横浜美術館が、横浜トリエンナーレ2020を前に開催してくださった「美術館と国際展をめぐる連続講座」の第3回「美術館という建築物と展覧会の関係」に参加させていただきました。
講師は、たまたまらしいのですが、おふたりの徹平さん。
藤原徹平さん(フジワラテッペイアーキテクツラボ主宰 / 横浜国立大学大学院Y-GSA准教授)
金氏徹平さん(美術家 / 京都市立芸術大学彫刻専攻専任講師)
まず、藤原さんが横浜育ち、横浜国大の先生、ということで、横浜万博の話や横浜美術館ができたときの話をしてくださった。私は横浜出身ではないけれど、藤原さんとは同い年で、塾や高校、就職先が横浜市、買い物も横浜を利用していたので、横浜万博の高揚感、横浜美術館という大きな美術館がみなとみらいにできたときの衝撃には頷きっぱなし。
藤原さんは街や都市に興味をお持ちの建築家で、「まちのリビングルームとしての美術館」として、ロンドンにあるV&A の中庭を紹介してくださった。中庭を公園として使用していて、水浴びをしてる子供たちもいる空間。美術館とは思えない雰囲気。
藤原さんは直近の横浜トリエンナーレ2017では、建築担当だったそうで、
艾未未さんの救命具で飾られた横浜美術館入り口は、「顔のある建物」を生かしていたそう。顔があるから変えやすい、とも。
そして、何度も出てきたのは、「横浜美術館の建物はいかつい」というフレーズ。今回の講座のキーフレーズ。

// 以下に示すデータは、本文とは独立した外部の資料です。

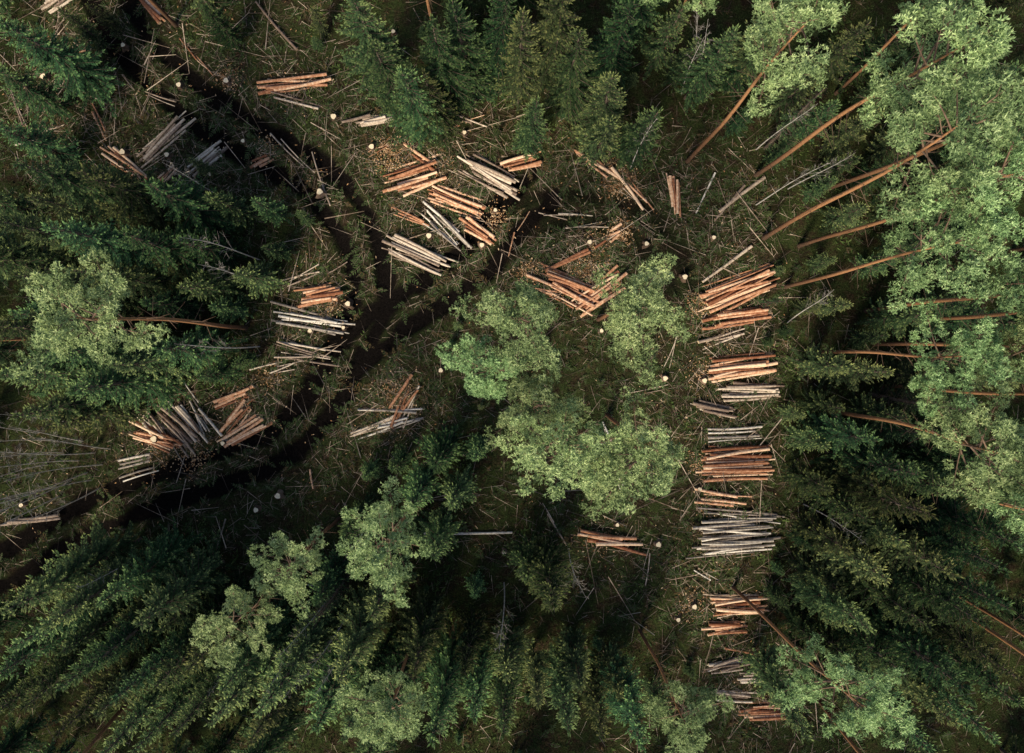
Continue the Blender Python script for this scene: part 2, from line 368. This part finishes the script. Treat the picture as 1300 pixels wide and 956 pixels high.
for i, (x, y) in enumerate(stumps_px):
    gx, gy = G(x, y); put('tree_stump', SM[i % 4], (gx, gy, float(gz(gx, gy))), Matrix.Rotation(i*1.7, 3, 'Z').to_quaternion(), [random.uniform(.75, 1.2)]*3)

# ------------------------------------------------------------ trees
UP = np.array([0, 0, 1.0])
def spruce(seed, h, Rf=0.16, dead=False):
    rng = np.random.default_rng(seed); b = Builder()
    zt = np.linspace(-0.3, h, 12)
    b.tube([[0.04*math.sin(z*.5+seed), 0.04*math.cos(z*.4), z] for z in zt], [0.011*h*(1-max(z, 0)/h)**0.8+0.012 for z in zt], 7, 1, 0.5)
    z = 0.12*h; R = h*Rf
    side_lean = rng.uniform(0, 6.28)
    A0, A1, r0, r1 = [], [], [], []
    while z < h-0.15:
        t = z/h
        nb = rng.integers(6, 9) if t < 0.9 else 5
        for k in range(nb):
            if rng.random() < 0.06: continue
            az = rng.uniform(0, 6.283)
            ln = (R*(1-t)**0.75*rng.uniform(0.5, 1.22)*(1+0.2*math.cos(az-side_lean+t*2))+0.18)
            if t < 0.3: ln *= rng.uniform(0.6, 1.0)
            a = -0.45+0.95*t+rng.normal(0, .09); bb = 0.18*(1-t)
            hd = np.array([math.cos(az), math.sin(az), 0]); p = np.array([-hd[1], hd[0], 0])
            base = np.array([0, 0, z+rng.normal(0, .08)])
            tip = base+hd*ln+UP*ln*(a+bb); A0.append(base); A1.append(tip*0.97+base*.03); r0.append(0.01+ln*0.008); r1.append(0.004)
            if dead and rng.random() < 0.85: continue
            n = max(4, int(ln/0.125)); s = (np.arange(n)+rng.random(n))/n*0.88+0.1
            pos = base+hd*(ln*s)[:, None]+UP*(ln*(a*s+bb*s*s))[:, None]
            tan = norm(hd+UP*(a+2*bb*s)[:, None])
            for sg in (-1, 1):
                ang = rng.uniform(0.55, 1.0, n)[:, None]
                d = norm(tan*np.cos(ang)+p*sg*np.sin(ang)+UP*rng.uniform(-0.6, 0.05, n)[:, None])
                L = 0.48*(1-0.7*s)*min(1, max(0.35, ln/1.5))*rng.uniform(.55, 1.3, n)
                sd = norm(np.cross(d, UP)+UP*rng.normal(0, .3, n)[:, None])
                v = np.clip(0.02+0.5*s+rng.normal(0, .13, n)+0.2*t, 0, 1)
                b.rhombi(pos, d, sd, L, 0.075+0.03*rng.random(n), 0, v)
                for kk in (0.3, 0.62):
                    for s2 in (-1, 1):
                        q = pos+d*(L*kk)[:, None]
                        d2 = norm(d*0.8+sd*s2*0.55+UP*rng.uniform(-.35, .15, n)[:, None])
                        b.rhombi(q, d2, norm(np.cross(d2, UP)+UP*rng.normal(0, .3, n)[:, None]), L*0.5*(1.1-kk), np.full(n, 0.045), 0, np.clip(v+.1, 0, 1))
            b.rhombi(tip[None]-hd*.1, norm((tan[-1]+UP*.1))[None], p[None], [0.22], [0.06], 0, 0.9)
        z += rng.uniform(0.24, 0.40)*(0.78+0.02*h)
    b.rhombi(np.array([[0, 0, h-.3]]*3), norm(np.array([[.1, 0, 1], [-.1, .1, 1], [0, -.1, 1.]])), np.array([[0, 1., 0], [1, 0, 0], [1, 0, 0]]), np.full(3, .6), np.full(3, .08), 0, 0.9)
    b.sticks(np.array(A0), np.array(A1), np.array(r0), np.array(r1), 1, 0.3)
    return b.mesh('spruce_tree', [M_spruce, M_strunk], smooth=(1,))

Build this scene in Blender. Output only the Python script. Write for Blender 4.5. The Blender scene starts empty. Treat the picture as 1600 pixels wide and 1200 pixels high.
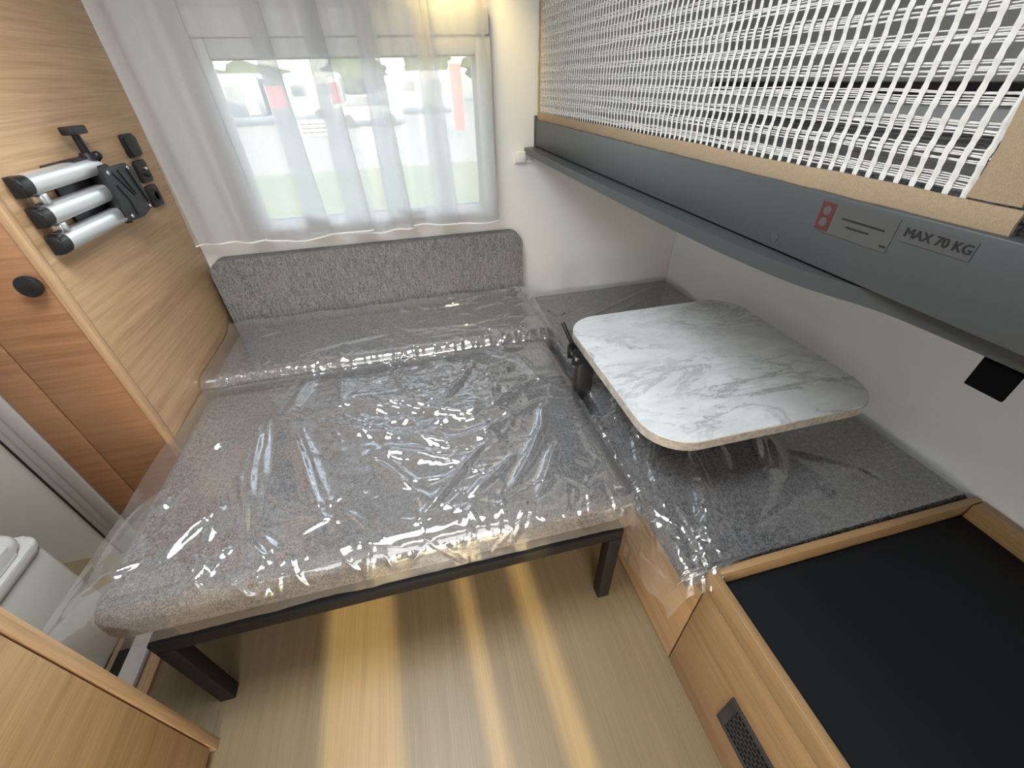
import bpy, bmesh, math, random
import numpy as np
from mathutils import Vector, Matrix
random.seed(7); rng = np.random.default_rng(7)
sc = bpy.context.scene
COL = sc.collection
R = math.radians

# ------------------------------------------------------------------ camera
cam_d = bpy.data.cameras.new('camera'); cam = bpy.data.objects.new('camera', cam_d); COL.objects.link(cam)
cam.location = (0, 0, 1.40); cam.rotation_euler = (R(53.009), R(1.3146), R(-13.9586))
cam_d.sensor_width = 36; cam_d.lens = 634.8/1600*36; cam_d.clip_start = .02; cam_d.clip_end = 300
sc.camera = cam

# ------------------------------------------------------------------ world, sun, big lights, exposure
w = bpy.data.worlds.new('world'); sc.world = w; w.use_nodes = True
nt = w.node_tree; bg = nt.nodes['Background']
sky = nt.nodes.new('ShaderNodeTexSky'); sky.sky_type = 'NISHITA'; sky.sun_disc = False
sky.sun_elevation = R(24); sky.sun_rotation = R(184); sky.air_density = 1.2; sky.dust_density = 2.5
hs = nt.nodes.new('ShaderNodeHueSaturation'); hs.inputs['Saturation'].default_value = .5
nt.links.new(sky.outputs[0], hs.inputs['Color']); nt.links.new(hs.outputs[0], bg.inputs[0]); bg.inputs[1].default_value = 1.45

def light(name, kind, loc, energy, color, **kw):
    d = bpy.data.lights.new(name, kind); d.energy = energy; d.color = color
    for k, v in kw.items(): setattr(d, k, v)
    o = bpy.data.objects.new(name, d); COL.objects.link(o); o.location = loc
    return o
sun = light('sun', 'SUN', (0, -6, 5), 8.5, (1.0, .78, .36), angle=R(1.3))
sun.rotation_euler = Vector((-.06, 1, -math.tan(R(22)))).to_track_quat('-Z', 'Y').to_euler()
# daylight falling in through the open roof hatch
hatch_light = light('hatch_daylight', 'AREA', (-.30, .62, 1.955), 24, (.91, .96, 1.0), shape='RECTANGLE', size=.62, size_y=.56)
# added fill: an unseen lamp over the aisle, behind the photographer
aisle_fill = light('aisle_fill_light', 'AREA', (-.15, -.55, 1.90), 1.2, (1.0, .97, .92), shape='RECTANGLE', size=.56, size_y=.30)
# added fill light from behind, set at an invented blind window
front_fill = light('front_fill_light', 'AREA', (-.60, -1.30, 1.46), 7.5, (.94, .97, 1.0), shape='RECTANGLE', size=1.5, size_y=.75)
front_fill.rotation_euler = (R(90), 0, 0)
# small warm reading spot above the curtain
spot_light = light('reading_spot_light', 'SPOT', (.27, 1.745, 1.80), 10.0, (1.0, .76, .30), spot_size=R(110), spot_blend=.8, shadow_soft_size=.03)
spot_light.rotation_euler = Vector((.0, .5, -1)).to_track_quat('-Z', 'Y').to_euler()
sc.view_settings.view_transform = 'Standard'; sc.view_settings.look = 'None'
sc.view_settings.gamma = 1; sc.view_settings.use_curve_mapping = False
sc.view_settings.exposure = 0.0

# ------------------------------------------------------------------ helpers
def finish(o, label=None, cat=None, group=None, kind=None):
    if label: o['label'] = label
    if cat: o['category'] = cat
    if group: o['group'] = group
    if kind: o['kind'] = kind
    return o
WL = {}
def empty(name, loc, label=None, cat=None, group=None):
    o = bpy.data.objects.new(name, None); COL.objects.link(o); o.location = loc; o.empty_display_size = .05
    WL[o.name] = Vector(loc)
    return finish(o, label, cat, group)
def link(name, bm, mat, parent=None, smooth=False, sharp=35):
    """bm in world coordinates -> ONE mesh object, moved into its parent's frame"""
    off = WL.get(parent.name, Vector()) if parent else Vector()
    bmesh.ops.recalc_face_normals(bm, faces=bm.faces[:])
    vs = [v.co.copy() for v in bm.verts]
    lo = Vector((min(v.x for v in vs), min(v.y for v in vs), min(v.z for v in vs)))
    hi = Vector((max(v.x for v in vs), max(v.y for v in vs), max(v.z for v in vs)))
    c = (lo+hi)/2
    bmesh.ops.translate(bm, verts=bm.verts[:], vec=-c)
    me = bpy.data.meshes.new(name); bm.to_mesh(me); bm.free()
    if smooth:
        for p in me.polygons: p.use_smooth = True
        if sharp < 180: me.set_sharp_from_angle(angle=R(sharp))
    o = bpy.data.objects.new(name, me); COL.objects.link(o); o.location = c-off; WL[o.name] = c
    if parent: o.parent = parent
    for m in (mat if isinstance(mat, (list, tuple)) else [mat]): me.materials.append(m)
    return o
def bx(bm, x0, x1, y0, y1, z0, z1, bev=0, seg=2):
    r = bmesh.ops.create_cube(bm, size=1)
    vs = r['verts']
    bmesh.ops.scale(bm, vec=(abs(x1-x0), abs(y1-y0), abs(z1-z0)), verts=vs)
    bmesh.ops.translate(bm, vec=((x0+x1)/2, (y0+y1)/2, (z0+z1)/2), verts=vs)
    if bev:
        es = list({e for v in vs for e in v.link_edges})
        bmesh.ops.bevel(bm, geom=es, offset=bev, segments=seg, affect='EDGES', profile=.5)
    return bm
def box(name, b, mat, parent=None, bev=.003, seg=2, smooth=True):
    return link(name, bx(bmesh.new(), *b, bev, seg), mat, parent, smooth)
def prism(bm, pts, a0, a1, axis='z', bev=0, seg=2):
    """extrude a closed outline; axis z: pts=(x,y); axis y: pts=(x,z); axis x: pts=(y,z)"""
    def P(p, a): return {'z': (p[0], p[1], a), 'y': (p[0], a, p[1]), 'x': (a, p[0], p[1])}[axis]
    v0 = [bm.verts.new(P(p, a0)) for p in pts]; v1 = [bm.verts.new(P(p, a1)) for p in pts]
    n = len(pts); f = [bm.faces.new(v0), bm.faces.new(v1)]
    for i in range(n): bm.faces.new((v0[i], v0[(i+1) % n], v1[(i+1) % n], v1[i]))
    if bev:
        es = list(f[0].edges)+list(f[1].edges)
        bmesh.ops.bevel(bm, geom=es, offset=bev, segments=seg, affect='EDGES', profile=.5)
    return bm
def rrect(x0, x1, y0, y1, r, n=8):
    rs = r if isinstance(r, (list, tuple)) else [r]*4
    out = []
    for (cx, cy, a0), q in zip([(x1, y1, 0), (x0, y1, 90), (x0, y0, 180), (x1, y0, 270)], rs):
        sx = -1 if cx == x1 else 1; sy = -1 if cy == y1 else 1
        for k in range(n+1):
            a = R(a0+90*k/n); out.append((cx+sx*q+q*math.cos(a), cy+sy*q+q*math.sin(a)))
    return out
def cyl(bm, p0, p1, r0, r1=None, n=20, bev=0):
    p0, p1 = Vector(p0), Vector(p1); d = p1-p0
    r = bmesh.ops.create_cone(bm, cap_ends=True, segments=n, radius1=r0, radius2=r0 if r1 is None else r1, depth=d.length)
    M = Matrix.Translation((p0+p1)/2) @ d.to_track_quat('Z', 'Y').to_matrix().to_4x4()
    bmesh.ops.transform(bm, matrix=M, verts=r['verts'])
    if bev:
        es = [e for e in {e for v in r['verts'] for e in v.link_edges} if any(len(f.verts) == n for f in e.link_faces)]
        bmesh.ops.bevel(bm, geom=es, offset=bev, segments=2, affect='EDGES', profile=.5)
    return bm
def dup(o, parent, delta):
    c = o.copy(); COL.objects.link(c); c.parent = parent; c.location = o.location+Vector(delta); WL[c.name] = WL[o.name]+Vector(delta)
    return c
def grid_mesh(name, P, mat, parent=None, thickness=0):
    """P: (n,m,3) array of world points -> smooth sheet"""
    n, m, _ = P.shape
    c = P.reshape(-1, 3).mean(0); off = Vector(c)-(WL.get(parent.name, Vector()) if parent else Vector())
    idx = np.arange(n*m).reshape(n, m)
    F = np.stack([idx[:-1, :-1], idx[1:, :-1], idx[1:, 1:], idx[:-1, 1:]], -1).reshape(-1, 4)
    me = bpy.data.meshes.new(name); me.from_pydata((P.reshape(-1, 3)-c).tolist(), [], F.tolist())
    me.polygons.foreach_set('use_smooth', [True]*len(me.polygons)); me.materials.append(mat); me.update()
    o = bpy.data.objects.new(name, me); COL.objects.link(o); o.location = off; WL[o.name] = Vector(c)
    if parent: o.parent = parent
    return o

# ------------------------------------------------------------------ materials
def mat(name, color=(.8, .8, .8), rough=.5, metal=0, spec=.5):
    m = bpy.data.materials.new(name); m.use_nodes = True
    b = m.node_tree.nodes['Principled BSDF']
    b.inputs['Base Color'].default_value = (*color, 1); b.inputs['Roughness'].default_value = rough
    b.inputs['Metallic'].default_value = metal; b.inputs['Specular IOR Level'].default_value = spec
    return m
class NG:
    def __init__(s, m): s.t = m.node_tree; s.b = s.t.nodes.get('Principled BSDF')
    def n(s, typ, **kw):
        o = s.t.nodes.new(typ)
        for k, v in kw.items():
            if k.startswith('i_'):
                key = k[2:]; key = int(key) if key.isdigit() else key.replace('_', ' ')
                o.inputs[key].default_value = v
            else: setattr(o, k, v)
        return o
    def l(s, a, b): s.t.links.new(a, b)
    def ramp(s, src, stops):
        r = s.t.nodes.new('ShaderNodeValToRGB'); e = r.color_ramp.elements
        while len(e) < len(stops): e.new(.5)
        for q, (p, c) in zip(e, stops): q.position = p; q.color = (*c, 1) if len(c) == 3 else c
        s.l(src, r.inputs[0]); return r.outputs[0]
    def coords(s, scale=(1, 1, 1), kind='Object', rot=(0, 0, 0)):
        tc = s.t.nodes.new('ShaderNodeTexCoord'); mp = s.t.nodes.new('ShaderNodeMapping')
        mp.inputs['Scale'].default_value = scale; mp.inputs['Rotation'].default_value = rot
        s.l(tc.outputs[kind], mp.inputs[0]); return mp.outputs[0]
    def noise(s, vec, scale, detail=4, rough=.55, dist=0):
        n = s.n('ShaderNodeTexNoise', i_Scale=scale, i_Detail=detail, i_Roughness=rough, i_Distortion=dist); s.l(vec, n.inputs['Vector']); return n.outputs[0]
    def mixc(s, f, a, b, blend='MIX'):
        m = s.t.nodes.new('ShaderNodeMix'); m.data_type = 'RGBA'; m.blend_type = blend
        for src, i in ((f, 0), (a, 6), (b, 7)):
            if isinstance(src, (int, float)): m.inputs[i].default_value = src
            elif isinstance(src, tuple): m.inputs[i].default_value = (*src, 1)
            else: s.l(src, m.inputs[i])
        return m.outputs[2]
    def bump(s, h, strength=.3, dist=.002):
        b = s.n('ShaderNodeBump', i_Strength=strength, i_Distance=dist); s.l(h, b.inputs['Height']); return b.outputs[0]

def wood(name, dark, light, axis, rough=.42, seed=0.0):
    """oak veneer, grain along axis (0,1,2)"""
    m = mat(name, light, rough); g = NG(m)
    sc1 = [55, 55, 55]; sc1[axis] = 1.6
    sc2 = [260, 260, 260]; sc2[axis] = 6
    sc3 = [7, 7, 7]; sc3[axis] = .9
    o = g.n('ShaderNodeTexCoord'); mp = []
    for s_ in (sc1, sc2, sc3):
        q = g.n('ShaderNodeMapping'); q.inputs['Scale'].default_value = s_; q.inputs['Location'].default_value = (seed, seed*1.7, seed*.6)
        g.l(o.outputs['Object'], q.inputs[0]); mp.append(q.outputs[0])
    n1 = g.noise(mp[0], 1, 5, .6, .7); n2 = g.noise(mp[1], 1, 3, .6); n3 = g.noise(mp[2], 1, 3, .5, .5)
    c = g.ramp(n1, [(.36, dark), (.5, tuple((a+b*1.4)/2.4 for a, b in zip(dark, light))), (.64, light)])
    c = g.mixc(.35, c, g.ramp(n2, [(.3, tuple(a*.75 for a in dark)), (.6, light)]))
    c = g.mixc(g.ramp(n3, [(.35, (0, 0, 0)), (.75, (.45, .45, .45))]), c, tuple(min(1, a*1.13) for a in light))
    g.l(c, g.b.inputs['Base Color']); g.l(g.bump(n2, .12, .001), g.b.inputs['Normal'])
    return m
OAKD, OAKL = (.37, .222, .110), (.60, .385, .215)
M = {}
M['oak_y'] = wood('oak veneer grain along room', OAKD, OAKL, 1)
M['oak_x'] = wood('oak veneer grain across room', (.27, .125, .056), (.45, .225, .108), 0, seed=3.1)
M['oak_z'] = wood('oak veneer upright grain', OAKD, OAKL, 2, seed=5)
M['oak_honey_y'] = wood('honey oak veneer', (.28, .16, .07), (.43, .27, .13), 1, seed=8)
M['oak_honey_x'] = wood('honey oak veneer across', (.28, .16, .07), (.43, .27, .13), 0, seed=9)
M['oak_near_y'] = wood('oak veneer near cabinet', (.36, .21, .092), (.56, .36, .17), 1, seed=12)
M['black'] = mat('black plastic', (.012, .012, .013), .38)
M['black_matt'] = mat('black textile', (.004, .004, .0045), 1, spec=.0)
M['dark_metal'] = mat('dark powder coated steel', (.010, .009, .0088), .55, spec=.25)
M['charcoal'] = mat('charcoal plastic', (.022, .024, .026), .42)
M['alu'] = mat('brushed aluminium', (.80, .81, .82), .33, .65)
M['steel'] = mat('bright steel', (.7, .7, .7), .2, 1)
M['white'] = mat('white plastic', (.72, .71, .68), .4)
M['washroom'] = mat('grey washroom wall', (.70, .665, .60), .5)
M['frame_white'] = mat('pale grey door frame', (.52, .49, .46), .45)
M['toilet'] = mat('off white toilet plastic', (.62, .62, .57), .35)
M['grey_blind'] = mat('grey blind', (.50, .51, .48), .6)
M['dark_glass'] = mat('dark window rubber', (.012, .012, .014), .3)
M['dirt'] = mat('asphalt', (.3, .3, .3), .9)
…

また、横浜美術館は位置的に、都市軸を受ける所に立っており、本当に良い立地。陸から海への通り道の真ん中にどっしりと建てられてるのも都市計画の一端らしく。横浜みなとみらい地区の都市計画は、大高正人さんという有名な方が携わられ、建物の高さの制限なども設けず、その時に応じて変化していくような都市を目指していたそうで、今は横浜美術館の前には大きなショッピングセンターが。
鎖国から開港して発展していった横浜らしい、柔軟な都市計画でいいな、と感じた。
本来、丹下健三さんが建てられた際は、グランドギャラリーは通り抜けられる都市空間として計画されていたそうで、今は関係者以外は通り抜けられないことに疑問をお持ちのご様子。
横浜トリエンナーレ期間中は、他会場への移動のバス乗り場の関係で通り抜け担ってて、開放的だったのを思い出す。
藤原さんのお話では、グランドギャラリー含む横浜美術館は、実は「ポルティコ的なつながりの空間」を目指していたのではないか、とのこと。
Wikipediaより引用
ポルティコとは、イタリアのボローニャがそのポルチコで大変有名である。全体では45 km 以上のアーケードになっており、市内中心部だけでも38 km ある。
そんなポルティコ内のセミナーのようなものが大学へと発展していったらしい。
ポルティコ的なつながりを目指したのは、横浜トリエンナーレ2017の「川床」のような木材をゴムを挟んで大理石に固定した内装だったそう。あの印象的だったグランドギャラリーの木製の床や囲いについては、当時、不思議な造りになってるなあと感じたけれど、作品を鑑賞しているときに、他の人に見られてる感じをなくしてくださっていたそう。確かに!横浜美術館の大階段にある彫刻を見ていると、他の人に見られてそうで気になるので、そうかー!と、また頷いてしまいました。
そして、縦と横で見えるものが異なってたので、回り込んで見てみようという気にさせるようにしていた、と聞き、たしかに遠回りして作品を見たなあと思い出す。封鎖された階段の話には、当時、「えー、ひどい。通れない」と不満に思ったことも思い出してしまった。
藤原さん、横浜出身者だけあって、横浜美術館への思いもめっちゃ熱くて、いいぞ、いいぞー、とか心の中で応援してしまいました。
「まちのなかの工場としての美術館」
「町の公園としての美術館」として、横浜美術館に期待をされていて、金氏さんからの「理想の美術館は?」という質問には、「なんでもやれるけど、きっかけを与えてくれる更地。街と美術館の間、間が足りないのが近現代なので、間の空間の作り方を市民を含めたみんなでギトンする必要がある」と熱く回答されてました。
金氏さんの講演、その後のクロストークは続きで。
藤原さんの熱量、本当に良かったです。
横浜市の話題というと、財政難ばかりだったので、藤原さんの具体的な提案には、スカッとしました。同い年で横浜というキーワードだけなのに、勝手にファンになってしまった。こういう方が横浜国大で教鞭を取られてることも嬉しかったです。